Stranieri: invisibili e vulnerabili
Per i detenuti stranieri la situazione è ancora più drammatica. Barriera linguistica, mancanza di rete familiare, lentezze burocratiche. Molti restano in carcere mesi o anni oltre il dovuto, in attesa di documenti, espulsioni o semplici firme.
Gli italiani arrestati nella Repubblica Dominicana conoscono bene questo rischio: basta un errore, un’accusa, una custodia cautelare che si prolunga, e l’inferno diventa realtà.
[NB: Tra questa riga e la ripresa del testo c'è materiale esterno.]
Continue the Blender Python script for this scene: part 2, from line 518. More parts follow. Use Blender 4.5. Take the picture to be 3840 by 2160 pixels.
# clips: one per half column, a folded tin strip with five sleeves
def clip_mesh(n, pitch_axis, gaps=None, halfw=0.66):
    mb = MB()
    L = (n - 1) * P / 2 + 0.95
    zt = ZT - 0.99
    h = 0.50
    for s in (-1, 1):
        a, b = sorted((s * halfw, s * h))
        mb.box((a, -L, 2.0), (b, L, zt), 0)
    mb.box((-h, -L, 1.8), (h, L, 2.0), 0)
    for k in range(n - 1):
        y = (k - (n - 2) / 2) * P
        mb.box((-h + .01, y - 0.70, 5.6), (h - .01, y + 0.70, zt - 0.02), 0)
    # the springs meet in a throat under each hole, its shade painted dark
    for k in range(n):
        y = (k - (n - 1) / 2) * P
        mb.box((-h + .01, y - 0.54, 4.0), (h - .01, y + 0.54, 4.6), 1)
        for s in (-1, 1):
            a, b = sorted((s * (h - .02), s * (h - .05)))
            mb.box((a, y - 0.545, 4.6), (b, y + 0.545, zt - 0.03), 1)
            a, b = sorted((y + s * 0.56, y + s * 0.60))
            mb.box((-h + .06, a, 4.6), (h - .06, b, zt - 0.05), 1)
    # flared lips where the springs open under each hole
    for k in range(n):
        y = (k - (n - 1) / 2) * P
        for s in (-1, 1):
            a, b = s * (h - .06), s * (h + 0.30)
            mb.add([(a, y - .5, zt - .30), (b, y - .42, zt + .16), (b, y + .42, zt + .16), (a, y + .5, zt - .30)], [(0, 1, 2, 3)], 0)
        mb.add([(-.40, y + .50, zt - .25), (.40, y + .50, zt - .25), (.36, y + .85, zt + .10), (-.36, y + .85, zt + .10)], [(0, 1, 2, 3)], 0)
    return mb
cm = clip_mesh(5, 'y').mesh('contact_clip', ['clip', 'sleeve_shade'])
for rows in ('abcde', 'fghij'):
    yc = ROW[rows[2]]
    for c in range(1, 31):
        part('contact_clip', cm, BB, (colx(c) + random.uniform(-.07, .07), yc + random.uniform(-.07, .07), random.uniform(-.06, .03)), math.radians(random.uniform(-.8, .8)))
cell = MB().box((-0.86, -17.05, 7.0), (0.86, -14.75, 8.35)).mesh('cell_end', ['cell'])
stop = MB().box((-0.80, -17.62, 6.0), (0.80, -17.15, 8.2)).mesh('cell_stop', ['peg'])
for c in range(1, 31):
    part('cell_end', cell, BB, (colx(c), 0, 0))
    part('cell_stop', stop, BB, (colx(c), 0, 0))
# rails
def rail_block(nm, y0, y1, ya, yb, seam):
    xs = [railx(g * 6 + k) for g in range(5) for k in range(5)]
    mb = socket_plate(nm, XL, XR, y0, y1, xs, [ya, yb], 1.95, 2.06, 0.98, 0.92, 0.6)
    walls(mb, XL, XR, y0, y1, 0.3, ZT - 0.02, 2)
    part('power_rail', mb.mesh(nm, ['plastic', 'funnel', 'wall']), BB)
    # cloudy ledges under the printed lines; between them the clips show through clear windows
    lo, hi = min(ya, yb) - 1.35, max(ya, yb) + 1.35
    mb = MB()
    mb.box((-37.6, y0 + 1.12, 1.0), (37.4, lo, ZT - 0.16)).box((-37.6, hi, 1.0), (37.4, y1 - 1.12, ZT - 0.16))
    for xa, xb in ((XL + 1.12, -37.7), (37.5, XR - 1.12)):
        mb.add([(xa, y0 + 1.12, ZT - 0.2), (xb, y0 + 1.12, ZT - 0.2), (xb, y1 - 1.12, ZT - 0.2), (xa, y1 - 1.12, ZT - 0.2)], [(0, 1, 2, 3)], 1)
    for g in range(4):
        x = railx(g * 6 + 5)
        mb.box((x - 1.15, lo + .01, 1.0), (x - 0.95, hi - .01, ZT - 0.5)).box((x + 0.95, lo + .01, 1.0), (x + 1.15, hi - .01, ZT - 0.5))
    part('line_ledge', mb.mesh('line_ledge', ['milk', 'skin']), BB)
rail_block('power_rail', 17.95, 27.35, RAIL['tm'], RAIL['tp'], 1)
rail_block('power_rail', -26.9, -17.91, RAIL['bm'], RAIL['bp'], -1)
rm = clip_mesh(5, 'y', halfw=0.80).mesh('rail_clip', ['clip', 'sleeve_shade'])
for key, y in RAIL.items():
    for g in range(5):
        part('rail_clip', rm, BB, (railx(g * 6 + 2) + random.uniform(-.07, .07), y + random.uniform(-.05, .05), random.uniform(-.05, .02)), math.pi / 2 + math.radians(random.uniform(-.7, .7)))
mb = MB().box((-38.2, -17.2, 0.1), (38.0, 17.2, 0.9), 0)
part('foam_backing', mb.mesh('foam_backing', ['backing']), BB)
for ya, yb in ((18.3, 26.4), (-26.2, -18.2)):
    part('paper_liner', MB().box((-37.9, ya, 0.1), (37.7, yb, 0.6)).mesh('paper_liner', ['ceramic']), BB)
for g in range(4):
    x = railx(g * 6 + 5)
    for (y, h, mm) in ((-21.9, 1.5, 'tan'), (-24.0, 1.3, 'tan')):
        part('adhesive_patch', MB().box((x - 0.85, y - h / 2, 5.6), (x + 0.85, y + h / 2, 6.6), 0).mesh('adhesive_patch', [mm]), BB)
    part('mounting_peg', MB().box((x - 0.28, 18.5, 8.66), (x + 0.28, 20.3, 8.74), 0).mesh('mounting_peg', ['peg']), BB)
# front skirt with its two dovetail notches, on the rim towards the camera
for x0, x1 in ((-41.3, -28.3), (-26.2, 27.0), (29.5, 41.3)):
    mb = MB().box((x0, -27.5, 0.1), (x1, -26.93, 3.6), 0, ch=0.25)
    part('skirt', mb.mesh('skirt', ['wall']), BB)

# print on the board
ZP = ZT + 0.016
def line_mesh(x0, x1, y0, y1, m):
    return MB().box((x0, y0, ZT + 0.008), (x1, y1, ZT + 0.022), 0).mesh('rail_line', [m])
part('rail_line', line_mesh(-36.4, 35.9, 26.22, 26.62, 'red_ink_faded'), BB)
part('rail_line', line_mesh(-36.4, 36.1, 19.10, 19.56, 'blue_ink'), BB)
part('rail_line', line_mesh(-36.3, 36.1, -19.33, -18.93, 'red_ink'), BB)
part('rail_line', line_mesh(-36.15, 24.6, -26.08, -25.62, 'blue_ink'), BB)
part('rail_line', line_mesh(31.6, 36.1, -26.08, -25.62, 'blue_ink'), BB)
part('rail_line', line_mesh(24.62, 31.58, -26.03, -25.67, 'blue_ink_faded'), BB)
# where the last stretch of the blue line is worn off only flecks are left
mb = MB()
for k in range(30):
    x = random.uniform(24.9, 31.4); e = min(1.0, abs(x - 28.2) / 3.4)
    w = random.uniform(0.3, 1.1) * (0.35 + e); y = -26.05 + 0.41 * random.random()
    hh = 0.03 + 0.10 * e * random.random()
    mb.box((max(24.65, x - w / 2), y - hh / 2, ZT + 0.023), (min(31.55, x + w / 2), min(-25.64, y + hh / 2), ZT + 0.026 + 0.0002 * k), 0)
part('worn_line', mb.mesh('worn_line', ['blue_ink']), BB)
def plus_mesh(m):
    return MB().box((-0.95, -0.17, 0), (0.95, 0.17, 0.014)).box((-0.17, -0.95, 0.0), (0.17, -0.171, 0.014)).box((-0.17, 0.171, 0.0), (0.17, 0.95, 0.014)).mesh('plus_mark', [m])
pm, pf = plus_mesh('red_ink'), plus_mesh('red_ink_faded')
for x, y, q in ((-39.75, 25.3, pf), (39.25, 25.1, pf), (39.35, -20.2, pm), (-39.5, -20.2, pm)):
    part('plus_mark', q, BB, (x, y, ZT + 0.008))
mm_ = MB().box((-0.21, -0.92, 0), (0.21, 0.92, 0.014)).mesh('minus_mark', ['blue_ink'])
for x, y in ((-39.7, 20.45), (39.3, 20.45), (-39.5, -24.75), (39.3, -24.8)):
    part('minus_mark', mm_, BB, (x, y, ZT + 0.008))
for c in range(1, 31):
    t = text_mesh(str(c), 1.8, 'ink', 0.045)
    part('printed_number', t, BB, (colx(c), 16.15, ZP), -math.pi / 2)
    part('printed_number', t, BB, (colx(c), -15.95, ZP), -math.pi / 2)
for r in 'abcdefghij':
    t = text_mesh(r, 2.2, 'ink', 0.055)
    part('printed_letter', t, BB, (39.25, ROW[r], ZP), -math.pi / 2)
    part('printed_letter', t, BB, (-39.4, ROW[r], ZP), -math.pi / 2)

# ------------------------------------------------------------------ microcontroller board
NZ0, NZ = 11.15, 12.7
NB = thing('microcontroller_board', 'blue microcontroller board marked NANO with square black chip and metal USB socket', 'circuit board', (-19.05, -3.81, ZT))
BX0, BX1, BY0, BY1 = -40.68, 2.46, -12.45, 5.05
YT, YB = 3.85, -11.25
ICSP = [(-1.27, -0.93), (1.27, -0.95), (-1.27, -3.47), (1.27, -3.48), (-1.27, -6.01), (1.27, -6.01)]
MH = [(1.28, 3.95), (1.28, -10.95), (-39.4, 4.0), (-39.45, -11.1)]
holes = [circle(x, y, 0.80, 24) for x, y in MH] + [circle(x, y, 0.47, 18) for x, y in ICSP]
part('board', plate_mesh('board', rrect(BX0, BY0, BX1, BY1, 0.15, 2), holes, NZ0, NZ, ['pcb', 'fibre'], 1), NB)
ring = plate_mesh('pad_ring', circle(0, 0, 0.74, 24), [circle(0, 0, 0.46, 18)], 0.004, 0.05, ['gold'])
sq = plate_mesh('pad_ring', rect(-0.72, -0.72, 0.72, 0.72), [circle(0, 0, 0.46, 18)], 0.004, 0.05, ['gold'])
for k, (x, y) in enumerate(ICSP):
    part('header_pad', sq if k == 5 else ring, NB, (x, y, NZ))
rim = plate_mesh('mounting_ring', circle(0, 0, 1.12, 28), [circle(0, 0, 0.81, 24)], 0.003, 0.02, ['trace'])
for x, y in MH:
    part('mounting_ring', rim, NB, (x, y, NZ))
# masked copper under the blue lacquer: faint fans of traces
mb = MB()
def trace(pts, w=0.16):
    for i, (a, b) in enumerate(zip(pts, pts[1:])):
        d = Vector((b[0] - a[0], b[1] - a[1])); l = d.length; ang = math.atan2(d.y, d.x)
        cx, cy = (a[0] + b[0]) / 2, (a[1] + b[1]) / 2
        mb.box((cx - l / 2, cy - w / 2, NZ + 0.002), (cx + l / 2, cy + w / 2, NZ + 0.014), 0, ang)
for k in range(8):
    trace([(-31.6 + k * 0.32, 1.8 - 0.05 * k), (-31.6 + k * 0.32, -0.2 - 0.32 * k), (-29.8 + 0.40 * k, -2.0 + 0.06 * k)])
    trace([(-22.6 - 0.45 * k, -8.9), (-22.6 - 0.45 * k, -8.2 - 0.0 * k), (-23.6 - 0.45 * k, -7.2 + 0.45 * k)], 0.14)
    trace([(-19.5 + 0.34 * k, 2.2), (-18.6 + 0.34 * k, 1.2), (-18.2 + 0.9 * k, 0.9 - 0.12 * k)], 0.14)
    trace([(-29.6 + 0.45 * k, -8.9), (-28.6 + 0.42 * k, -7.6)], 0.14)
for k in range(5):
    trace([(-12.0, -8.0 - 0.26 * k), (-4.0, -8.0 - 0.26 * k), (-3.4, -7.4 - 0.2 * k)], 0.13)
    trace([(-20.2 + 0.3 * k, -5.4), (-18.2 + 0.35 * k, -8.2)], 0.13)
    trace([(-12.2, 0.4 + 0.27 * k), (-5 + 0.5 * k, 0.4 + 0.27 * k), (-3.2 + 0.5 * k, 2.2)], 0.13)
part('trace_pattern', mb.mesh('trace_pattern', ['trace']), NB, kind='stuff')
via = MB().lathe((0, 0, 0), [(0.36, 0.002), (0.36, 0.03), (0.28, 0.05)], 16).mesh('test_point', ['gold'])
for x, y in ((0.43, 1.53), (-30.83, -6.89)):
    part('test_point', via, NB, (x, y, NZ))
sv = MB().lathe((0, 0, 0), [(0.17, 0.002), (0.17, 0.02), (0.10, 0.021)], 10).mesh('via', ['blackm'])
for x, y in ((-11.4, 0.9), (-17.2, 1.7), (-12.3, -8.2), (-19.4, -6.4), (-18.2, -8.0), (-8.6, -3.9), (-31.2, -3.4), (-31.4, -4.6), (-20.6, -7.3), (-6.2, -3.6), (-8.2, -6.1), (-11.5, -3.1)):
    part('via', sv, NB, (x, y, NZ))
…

Il doppio sistema: carceri nuove e carceri dimenticate
Negli ultimi anni il Paese ha avviato un sistema penitenziario “moderno”, con alcune strutture più ordinate e controllate. Ma si tratta di un sistema parallelo, che convive con decine di carceri tradizionali lasciate al degrado.
Due detenuti, stesso reato, stessa pena. Due inferni diversi.
La giustizia, così, non è uguale per tutti.
Una ferita aperta per lo Stato di diritto
Una società si giudica anche da come tratta chi ha sbagliato. Le carceri dominicane raccontano uno Stato che punisce, ma non rieduca; che rinchiude, ma non si assume fino in fondo la responsabilità della custodia.
Finché le prigioni resteranno luoghi di abbandono e violenza, la pena non servirà a reintegrare, ma solo a distruggere ulteriormente.
Le carceri dominicane non sono un problema marginale. Sono uno specchio impietoso delle contraddizioni del Paese: potere senza controllo, leggi senza applicazione, diritti senza garanzie.
Chiamarle “inferno sulla terra” non è retorica. Per molti detenuti, purtroppo, è una descrizione letterale.